Em entrevista à CARAS Brasil, Zezé Motta relembra trajetória como militando do movimento negro e faz reflexão sobre inclusão na televisão
Grande nome do teatro e da televisão brasileira, Zezé Motta acumula uma trajetória artística repleta de conquistas marcantes e, aos 80 anos, é eternizada com troféu em seu nome. Na última quinta-feira, 5, ela foi a primeira homenageada com o Prêmio Zezé Motta, que reconhece as conquistas de artistas negras. Em entrevista à CARAS Brasil, Zezé conta que seu ano está sendo mais que especial, mas desabafa sobre a representatividade negra na televisão: "Muita luta pela frente", diz.
Confira a entrevista completa com a cantora, atriz e ícone das artes e da luta antirracista no Brasil:
Como é para a senhora receber este prêmio e homenagem?
2024 está sendo um ano mágico, completei 80 anos e desde então tenho recebido uma série de homenagens. É uma emoção do tamanho do mundo, não consigo colocar isso em palavras, parece que o coração vai explodir. Lembro do meu começo, das lutas que enfrentei lá atrás.
A senhora tem uma trajetória marcada pela luta em prol das mulheres negras. Como é para a senhora se tornar um símbolo de luta pela igualdade?
Sou uma das fundadoras do Movimento Negro Unificado (MNU), no início dos anos 70, e desde então houve alguns avanços, embora a gente tenha muita luta pela frente. Sou do tempo [em] que em novela tinha apenas dois ou três atores negros, que faziam sempre papéis subalternos. O problema não era fazer empregados, mas é que esses personagens viviam a reboque. Essa era a questão, não tinham uma história própria, estavam a serviço de outros personagens. Então, se a gente faz uma comparação, vamos ver que houve avanços, mas ainda somos poucos em muitos departamentos. Há questões no Brasil que não funcionam por erros básicos. A começar pela legislação, que é falha.
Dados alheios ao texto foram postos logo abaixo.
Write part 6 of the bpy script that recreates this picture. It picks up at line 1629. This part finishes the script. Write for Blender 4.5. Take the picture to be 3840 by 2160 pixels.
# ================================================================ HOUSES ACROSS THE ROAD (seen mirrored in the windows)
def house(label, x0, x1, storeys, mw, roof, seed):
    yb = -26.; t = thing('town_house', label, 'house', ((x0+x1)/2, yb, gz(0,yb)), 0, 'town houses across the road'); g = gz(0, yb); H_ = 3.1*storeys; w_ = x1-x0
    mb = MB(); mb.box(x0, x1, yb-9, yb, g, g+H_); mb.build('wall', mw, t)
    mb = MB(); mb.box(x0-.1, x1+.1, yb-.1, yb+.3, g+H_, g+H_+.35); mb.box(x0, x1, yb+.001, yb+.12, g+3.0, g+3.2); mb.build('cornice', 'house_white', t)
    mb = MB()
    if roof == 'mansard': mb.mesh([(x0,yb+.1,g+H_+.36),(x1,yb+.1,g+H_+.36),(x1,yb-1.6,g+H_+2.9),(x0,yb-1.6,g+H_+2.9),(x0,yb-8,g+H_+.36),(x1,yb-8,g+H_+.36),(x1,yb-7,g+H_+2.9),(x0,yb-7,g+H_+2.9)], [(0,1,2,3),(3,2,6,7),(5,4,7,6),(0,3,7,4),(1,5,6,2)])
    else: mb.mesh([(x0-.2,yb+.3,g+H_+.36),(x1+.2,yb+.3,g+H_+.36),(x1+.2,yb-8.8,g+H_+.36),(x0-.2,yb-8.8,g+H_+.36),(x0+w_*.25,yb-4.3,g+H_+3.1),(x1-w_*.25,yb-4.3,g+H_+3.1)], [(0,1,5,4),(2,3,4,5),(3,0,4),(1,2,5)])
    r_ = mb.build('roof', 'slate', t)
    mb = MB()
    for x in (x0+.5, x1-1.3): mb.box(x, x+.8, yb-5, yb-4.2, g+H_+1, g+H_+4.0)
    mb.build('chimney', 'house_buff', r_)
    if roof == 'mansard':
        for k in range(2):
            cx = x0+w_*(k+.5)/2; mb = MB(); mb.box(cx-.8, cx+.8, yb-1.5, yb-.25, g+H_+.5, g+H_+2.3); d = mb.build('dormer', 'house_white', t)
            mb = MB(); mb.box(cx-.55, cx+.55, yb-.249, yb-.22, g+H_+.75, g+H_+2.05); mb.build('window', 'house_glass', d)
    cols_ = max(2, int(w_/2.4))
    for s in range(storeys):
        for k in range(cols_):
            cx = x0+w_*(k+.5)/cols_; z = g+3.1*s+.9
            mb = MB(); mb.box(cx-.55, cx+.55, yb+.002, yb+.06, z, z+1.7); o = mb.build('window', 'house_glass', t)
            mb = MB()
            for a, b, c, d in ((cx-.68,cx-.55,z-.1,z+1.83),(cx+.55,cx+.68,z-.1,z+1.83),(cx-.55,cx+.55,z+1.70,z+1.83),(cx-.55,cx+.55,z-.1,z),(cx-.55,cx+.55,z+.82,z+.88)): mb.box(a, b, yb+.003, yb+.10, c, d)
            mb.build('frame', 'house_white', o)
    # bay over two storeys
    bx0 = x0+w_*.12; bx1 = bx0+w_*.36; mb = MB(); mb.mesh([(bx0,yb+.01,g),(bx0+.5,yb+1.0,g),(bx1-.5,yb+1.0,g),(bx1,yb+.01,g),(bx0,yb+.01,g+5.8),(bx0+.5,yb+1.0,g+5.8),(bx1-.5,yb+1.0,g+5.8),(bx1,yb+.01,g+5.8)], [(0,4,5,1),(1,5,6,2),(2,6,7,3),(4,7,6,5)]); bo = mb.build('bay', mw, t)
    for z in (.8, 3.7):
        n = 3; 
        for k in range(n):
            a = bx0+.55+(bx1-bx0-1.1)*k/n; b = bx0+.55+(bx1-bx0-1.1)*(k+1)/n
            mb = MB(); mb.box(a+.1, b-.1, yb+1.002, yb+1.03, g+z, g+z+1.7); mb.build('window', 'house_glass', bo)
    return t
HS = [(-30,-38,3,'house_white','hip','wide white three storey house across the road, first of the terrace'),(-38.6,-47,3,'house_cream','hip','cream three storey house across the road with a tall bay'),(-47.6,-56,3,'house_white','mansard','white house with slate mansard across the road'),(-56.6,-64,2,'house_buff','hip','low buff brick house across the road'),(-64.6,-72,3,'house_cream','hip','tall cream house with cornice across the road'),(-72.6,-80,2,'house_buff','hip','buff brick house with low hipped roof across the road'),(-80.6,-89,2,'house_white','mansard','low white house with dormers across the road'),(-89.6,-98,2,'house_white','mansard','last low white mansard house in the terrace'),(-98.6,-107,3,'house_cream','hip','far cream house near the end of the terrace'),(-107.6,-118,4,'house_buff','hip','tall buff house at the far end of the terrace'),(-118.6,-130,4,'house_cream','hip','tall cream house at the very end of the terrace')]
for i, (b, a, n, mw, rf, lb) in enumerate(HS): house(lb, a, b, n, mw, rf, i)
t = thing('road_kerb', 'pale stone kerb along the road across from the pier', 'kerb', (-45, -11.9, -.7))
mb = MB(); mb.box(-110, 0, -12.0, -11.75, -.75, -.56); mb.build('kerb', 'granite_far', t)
Quando sai uma lei a favor dos negros, fica todo mundo dizendo que é paternalismo, esquecem onde estão os negros: nas prisões, nas favelas, morando em encostas. Na verdade, o erro vem desde a abolição, quando abriram as portas das senzalas sem ter um programa para que essas pessoas tivessem uma vida digna. Os negros, então, ficaram sem casa, comida e cultura. Uma coisa perversa. O Brasil tem uma dívida com as populações negra e indígena. As cotas podem minimizar esses erros históricos.
A senhora tem mais de 50 anos de carreira dedicados à arte. Na sua opinião, o que mudou neste cenário ao longo dos anos?
A maior conquista é ligar a televisão e ver diversos negros em cena. Sou de um tempo em que, em um produto, às vezes, só havia um ou dois atores negros em cena, sempre fazendo papéis subalternos. Tenho até essa maluquice de ficar contando quantos atores negros há em cena. Fico: ‘Oito atores negros!’. Vejo isso como resultado de uma luta! O negro está na moda em todos os produtos. Antigamente, a gente conseguia contar nos dedos da mão.
Zezé, este ano a senhora celebrou 80 anos, como é a sua relação com a maturidade? Como vem encarando essa fase da vida?
Minha mãe tinha umas tiradas muito engraçadas. Ela viveu até os 95 anos bem conservada. A maioria dos negros não tem rugas, e minha mãe envelheceu com uma aparência muito boa, os quilos controlados, uma pele lisinha e muito bom humor. As pessoas falavam para ela: ‘mas Dona Maria, a senhora não vai ficar velha?’. E ela falava ‘não, não tenho tempo’. E assim ela foi ficando sem tempo até os 95. Por isso, decidi envelhecer como ela, sem tempo de ficar velha.
Eu encaro essa fase da vida como uma das melhores, hoje sofro muito menos, não ligo para quase nada. Essa é a vantagem de amadurecer, a gente não esquenta mais a cabeça.